======== RECORDS SUPPLIED ========

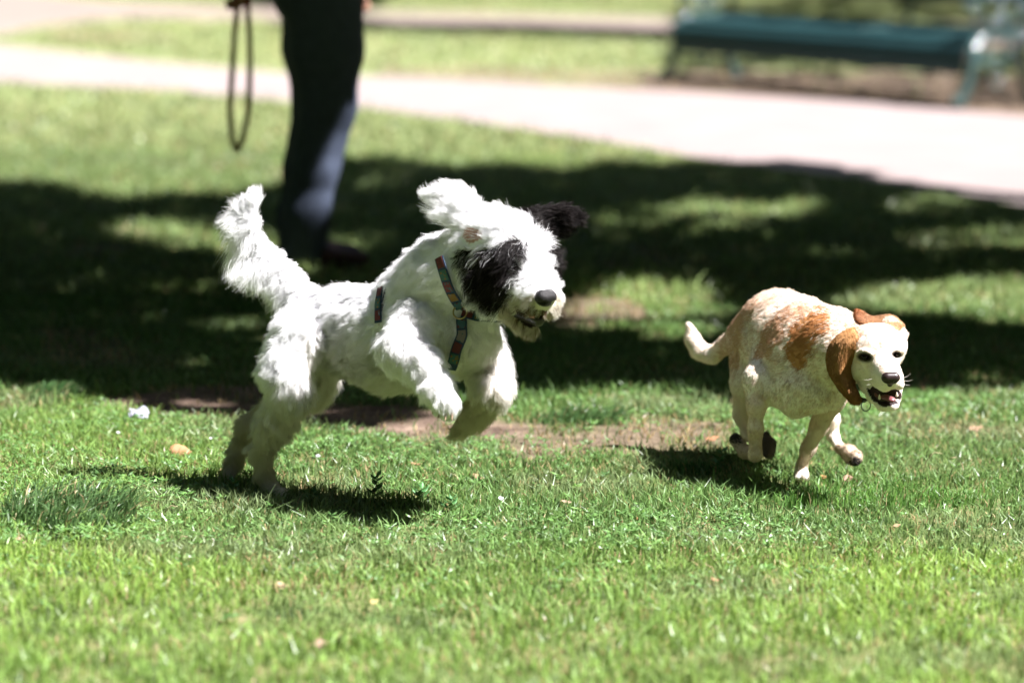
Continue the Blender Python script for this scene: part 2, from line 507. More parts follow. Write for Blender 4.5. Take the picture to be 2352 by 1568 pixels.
# ---------------------------------------------------------------- low broad-leaved weeds between the blades
def leaf_fan(c, n, L, w, tilt, col):
    """rosette of small ovate leaves; returns V,F,C"""
    V, F, C = [], [], []
    a0 = random.random() * 6.28
    for i in range(n):
        a = a0 + i * 2.4 + random.uniform(-.3, .3); l = L * random.uniform(.6, 1.15); t = tilt * random.uniform(.5, 1.4)
        d = np.array([math.cos(a) * math.cos(t), math.sin(a) * math.cos(t), math.sin(t)])
        s = np.array([-math.sin(a), math.cos(a), 0.0]); up = np.cross(d, s)
        h0 = random.uniform(0, 0.012)
        b = np.array(c) + np.array([0, 0, h0])
        k = len(V)
        V += [b, b + d * l * .45 + s * w * l - up * .12 * l, b + d * l * .5 + up * 0.03 * l, b + d * l * .45 - s * w * l - up * .12 * l, b + d * l - up * .1 * l]
        F += [(k, k + 1, k + 2), (k, k + 2, k + 3), (k + 1, k + 4, k + 2), (k + 2, k + 4, k + 3)]
        cc = np.array(col) * random.uniform(.75, 1.25)
        C += [cc] * 5
    return V, F, C

V, F, C = [], [], []
wy = rng.uniform(6.0, 8.8, 15000); wx = rng.uniform(-1, 1, 15000) * (0.15 * wy + 0.5)
WP = np.stack([wx, wy, np.zeros(15000)], 1); wu, wv = PIX(WP)
pr = 0.10 + 0.70 * sstep(0.45, 0.75, noise3(WP, 2.3, 21.0)); pr[wv > 1270] *= 0.2
ok = (rng.random(15000) < pr) & (rng.random(15000) > bare_at(wx, wy)); wz = ground_z(wx, wy)
for x, y, z in zip(wx[ok], wy[ok], wz[ok]):
    g = random.random()
    col = (0.070 + .06 * g, 0.155 + .10 * g, 0.042 + .02 * g)
    v_, f_, c_ = leaf_fan((x, y, z + 0.008), random.randint(3, 6), random.uniform(.009, .020), .24, .45, col)
    k = len(V); V += v_; F += [tuple(q + k for q in t) for t in f_]; C += c_
me = mesh_from('ground_cover', np.array(V), np.array(F), smooth=False); point_color(me, np.array(C))
M_WEED = mat_leafy('weed_leaf', 0.3, 0.4, 0.4)
tag(obj('ground_cover_weeds', me, M_WEED), 'small broad-leaved weeds growing low among the grass', 'weeds', kind='stuff')

# ---------------------------------------------------------------- trees beside the lawn (their crowns throw the shade)
SHADE_TOP = [(-2500, 380), (-600, 400), (0, 428), (120, 432), (300, 456), (520, 452), (640, 438), (780, 372), (860, 362), (1000, 398), (1110, 384), (1300, 392), (1420, 376), (1700, 376), (1880, 384), (2050, 412), (2200, 440), (2352, 474), (2600, 520), (4200, 800)]
SHADE_BOT = [(4200, 860), (2600, 880), (2352, 892), (2150, 905), (2000, 900), (1750, 925), (1600, 912), (1420, 895), (1250, 895), (1150, 905), (1000, 915), (840, 978), (700, 968), (600, 958), (420, 946), (260, 930), (200, 902), (0, 892), (-600, 890), (-2500, 900)]
SUNNY = [  # gaps: outline, how open
    ([(260, 530), (330, 508), (430, 512), (520, 535), (660, 545), (660, 590), (500, 605), (400, 588), (300, 565)], 0.95),
    ([(50, 535), (110, 525), (140, 550), (100, 568), (55, 560)], 0.7),
    ([(360, 745), (480, 735), (590, 722), (700, 735), (690, 772), (560, 778), (420, 772)], 0.55),
    ([(790, 395), (880, 385), (960, 420), (900, 440), (800, 435)], 0.6),
    ([(760, 545), (870, 520), (930, 560), (900, 600), (780, 590)], 0.75),
    ([(1350, 500), (1440, 475), (1480, 520), (1420, 545), (1340, 540)], 0.75),
    ([(1480, 485), (1560, 465), (1700, 470), (1860, 462), (1900, 480), (1780, 505), (1700, 535), (1600, 540), (1490, 545)], 0.9),
    ([(2010, 465), (2150, 448), (2270, 470), (2200, 492), (2030, 490)], 0.85),
    ([(2060, 530), (2200, 512), (2420, 520), (2700, 540), (2600, 580), (2300, 565), (2100, 570)], 0.85),
    ([(1890, 575), (1960, 565), (1980, 590), (1900, 597)], 0.6),
    ([(1270, 695), (1330, 680), (1440, 640), (1560, 655), (1680, 670), (1680, 760), (1620, 790), (1490, 790), (1440, 745), (1280, 755)], 0.92),
    ([(1900, 690), (2050, 665), (2250, 640), (2500, 630), (2900, 640), (2900, 740), (2400, 760), (2150, 742), (2090, 735), (1930, 720)], 0.9),
    ([(2170, 865), (2260, 840), (2400, 850), (2380, 890), (2200, 895)], 0.6),
    ([(230, 905), (420, 912), (620, 930), (560, 945), (330, 935)], 0.55),
    ([(690, 945), (790, 940), (800, 975), (690, 985)], 0.7),
    ([(505, 598), (600, 586), (710, 586), (720, 636), (560, 650)], 0.82),
    ([(1270, 600), (1360, 590), (1380, 620), (1290, 630)], 0.35),
]
FAR_SHADE = [
    ([(1545, 20), (2352, -60), (3300, -80), (3300, 300), (2600, 268), (2352, 248), (2000, 225), (1700, 200), (1540, 180), (1530, 120)], .15),
    ([(640, 50), (760, 42), (900, 58), (1200, 62), (1560, 76), (1560, 96), (1200, 84), (900, 76), (640, 64)], .95),
    ([(520, -60), (900, -60), (860, 20), (700, 26), (560, 14)], .95),
]

def shade_at(P):
    u, v = PIX(P); d = P[:, 1]
    j = np.clip(12 / np.maximum(d, 1), .3, 1.3)
    uu = u + 60 * (noise3(P, 2.3, 31.0) - .5) * j; vv = v + 20 * (noise3(P, 3.1, 17.0) - .5) * j
    s = inpoly(uu, vv, SHADE_TOP + SHADE_BOT).astype(float)
    for poly, k in SUNNY: s *= 1 - min(1, k * 1.12) * inpoly(uu, vv, poly)
    dap = sstep(.42, .58, noise3(P, .9, 41.0))
    for poly, k in FAR_SHADE: s = np.maximum(s, inpoly(u, v, poly) * (k if k > .8 else k * (.6 + .4 * dap)))
    return s

def limb(V, F, pts, rad, n=9):
    """bent tapering tube"""
    base = len(V); pts = [Vector(p) for p in pts]
    for i, (p, r) in enumerate(zip(pts, rad)):
        t = (pts[min(i + 1, len(pts) - 1)] - pts[max(i - 1, 0)]).normalized()
        a = t.orthogonal().normalized(); b = t.cross(a)
        for k in range(n):
            an = 2 * math.pi * k / n
            V.append(p + (a * math.cos(an) + b * math.sin(an)) * r * random.uniform(.93, 1.07))
    for i in range(len(pts) - 1):
        for k in range(n):
            F.append((base + i * n + k, base + i * n + (k + 1) % n, base + (i + 1) * n + (k + 1) % n, base + (i + 1) * n + k))
    F.append(tuple(base + (len(pts) - 1) * n + k for k in range(n)))

M_BARK = mat_plain('bark', (0.16, 0.12, 0.09), 0.9, spec=0.1, noise=0.4, scale=9, bump=1.0)
M_CROWN = mat_leafy('tree_leaf', 0.10, 0.5, 0.3)
TREES = [((4.9, 12.6), 7.6, 'tall leafy tree whose crown shades the lawn behind the dogs'),
         ((5.6, 9.6), 6.6, 'leafy tree to the side throwing dappled shade near the running hound'),
         ((-3.9, 12.4), 7.0, 'leafy tree beyond the dark shaded side of the lawn'),
         ((8.6, 20.8), 8.2, 'leafy tree whose crown shades the green bench'),
         ((11.5, 27.5), 8.6, 'leafy tree shading the narrow far path')]

def build_trees():
    n = 165000
    # ground points to be shaded, then leaves strung up towards the sun above them
    xy = np.stack([rng.uniform(-11, 8, n), rng.uniform(8.0, 17.5, n)], 1)
    xf = np.stack([rng.uniform(-3, 10, n), rng.uniform(17, 36, n)], 1)
    g = np.concatenate([xy, xf]); Pg = np.concatenate([g, np.zeros((len(g), 1))], 1)
    s = shade_at(Pg)
    ok = rng.random(len(s)) < s * np.where(Pg[:, 1] < 17.2, 0.85, 0.95)
    Pg = Pg[ok]
    z = rng.uniform(3.3, 7.4, len(Pg)) + rng.normal(0, .2, len(Pg))
    Pg = Pg + SUN_DIR[None] / SUN_DIR[2] * z[:, None]
    T = np.array([t[0] for t in TREES])
    D = np.linalg.norm(Pg[:, None, :2] - T[None], axis=2)
    D[:, 3:] += np.where(Pg[:, 1] < 17, 9, 0)[:, None]
    own = D.argmin(1)
    for i, (xy, H, label) in enumerate(TREES):
        root = empty('park_tree', (*xy, 0)); tag(root, label, 'tree', 'trees at the edge of the lawn')
        L = Pg[own == i]
        V, F = [], []
        c = L.mean(0) if len(L) else np.array([*xy, 5.0])
        top = np.array([xy[0] * .55 + c[0] * .45, xy[1] * .55 + c[1] * .45, H * .78])
        st = np.array([*xy, -0.1]); pts = [st + (top - st) * t + np.array([.12 * math.sin(t * 5 + i), .1 * math.cos(t * 4), 0]) for t in np.linspace(0, 1, 9)]
        limb(V, F, pts, [.24 * (1 - .75 * t) + (.09 if k == 0 else 0) for k, t in enumerate(np.linspace(0, 1, 9))], 12)
        for k in range(14):
            a = pts[random.randint(3, 7)]; b = L[random.randrange(len(L))] if len(L) else a + np.array([1, 0, 1])
            m = (a + b) / 2 + np.array([0, 0, .25])
            limb(V, F, [a, a * .5 + m * .5 + np.array([0, 0, .08]), m, b * .6 + m * .4, b], [.085, .065, .045, .028, .01], 6)
        o = obj('trunk', mesh_from('trunk', np.array([list(p) for p in V]), F), M_BARK); adopt(o, root)
        if len(L):
            n = len(L); sz = rng.uniform(.075, .135, n) * (1.0 if i < 3 else 1.5)
            d = unit(rng.normal(size=(n, 3)) + np.array([0, 0, -.4])); w = unit(np.cross(d, rng.normal(size=(n, 3))))
            s_ = sz[:, None]
            LV = np.stack([L - d * s_, L + w * s_ * .55, L + d * s_, L - w * s_ * .55], 1).reshape(-1, 3)
            LF = np.arange(n * 4).reshape(n, 4)
            me = mesh_from('crown', LV, LF, smooth=False)
            C = np.array([.055, .11, .03]) * rng.uniform(.7, 1.3, n)[:, None]
            point_color(me, np.repeat(C, 4, axis=0))
            o = obj('crown', me, M_CROWN); adopt(o, root)
build_trees()

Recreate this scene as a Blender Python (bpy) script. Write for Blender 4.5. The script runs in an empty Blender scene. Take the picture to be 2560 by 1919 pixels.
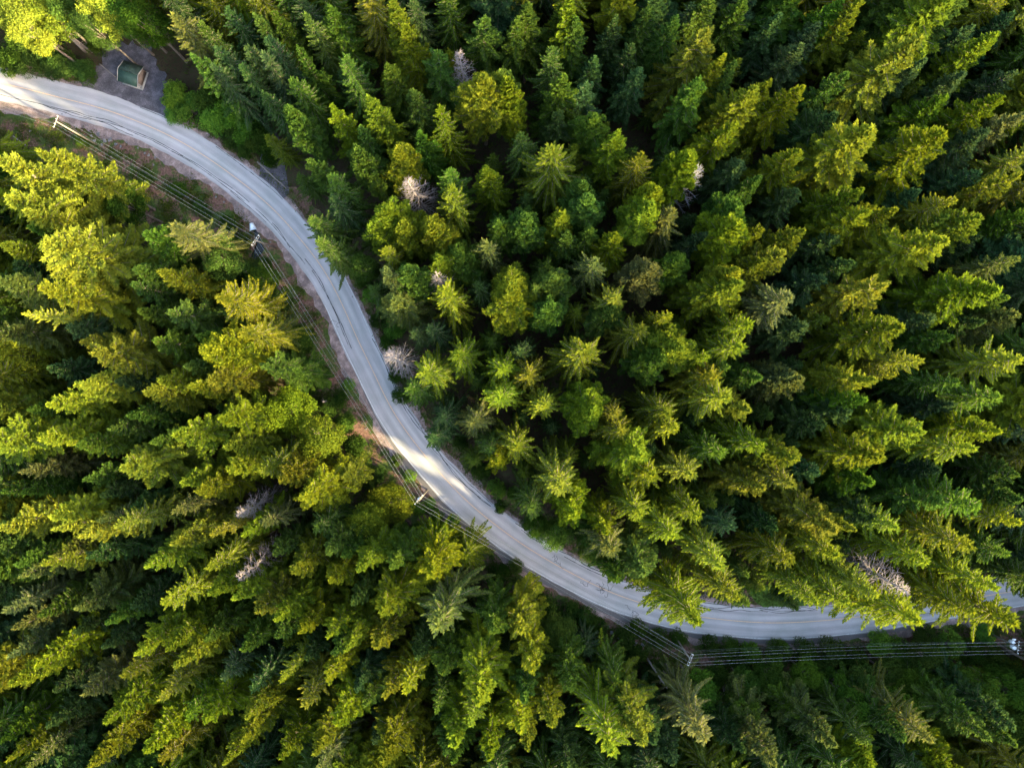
import bpy, math, random
import numpy as np
from mathutils import Vector, Matrix

# ------------------------------------------------------------------ camera, light, exposure
H = 135.0                     # drone height above the road
PXM = 12.67                   # photo pixels per metre on the ground
sc = bpy.context.scene
cam_d = bpy.data.cameras.new('drone_camera'); cam = bpy.data.objects.new('drone_camera', cam_d)
sc.collection.objects.link(cam); cam.location = (0, 0, H); cam.rotation_euler = (0, 0, 0)
cam_d.sensor_width = 36; cam_d.lens = 36 * H / (2560 / PXM); cam_d.clip_end = 3000; cam_d.clip_start = 1
sc.camera = cam
SUN_EL, SUN_AZ = math.radians(16.6), math.radians(-30)       # azimuth in the x-y plane (lower right of the photo)
sdir = Vector((math.cos(SUN_EL) * math.cos(SUN_AZ), math.cos(SUN_EL) * math.sin(SUN_AZ), math.sin(SUN_EL)))
w = bpy.data.worlds.new('World'); sc.world = w; w.use_nodes = True
wn = w.node_tree; bg = wn.nodes['Background']; sky = wn.nodes.new('ShaderNodeTexSky')
sky.sky_type = 'NISHITA'; sky.sun_disc = False; sky.sun_elevation = SUN_EL
sky.sun_rotation = math.pi / 2 - SUN_AZ; sky.air_density = 1.3; sky.dust_density = 2.5; sky.ozone_density = .6
wn.links.new(sky.outputs[0], bg.inputs[0]); bg.inputs[1].default_value = 0.15
sl = bpy.data.lights.new('sun', 'SUN'); sl.energy = 4.2; sl.angle = math.radians(0.9); sl.color = (1.0, 0.84, 0.45)
so = bpy.data.objects.new('sun', sl); sc.collection.objects.link(so); so.rotation_euler = sdir.to_track_quat('Z', 'Y').to_euler()
so.location = sdir * 300
sc.view_settings.view_transform = 'Standard'; sc.view_settings.look = 'None'
sc.view_settings.exposure = 3.3; sc.view_settings.gamma = 1
sc.cycles.max_bounces = 6; sc.cycles.diffuse_bounces = 3; sc.cycles.transmission_bounces = 3; sc.cycles.transparent_max_bounces = 4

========

[INSTRUCTIONS TO FOLLOW]: From the records above, copy exactly the stretch from the line holding "Recreate this scene" through the line holding "from mathutils import Vector, Matrix", both ends included, without the pictures.

[TASK OUTPUT]:
Recreate this scene as a Blender Python (bpy) script. Write for Blender 4.5. The script runs in an empty Blender scene. Take the picture to be 2560 by 1919 pixels.
import bpy, math, random
import numpy as np
from mathutils import Vector, Matrix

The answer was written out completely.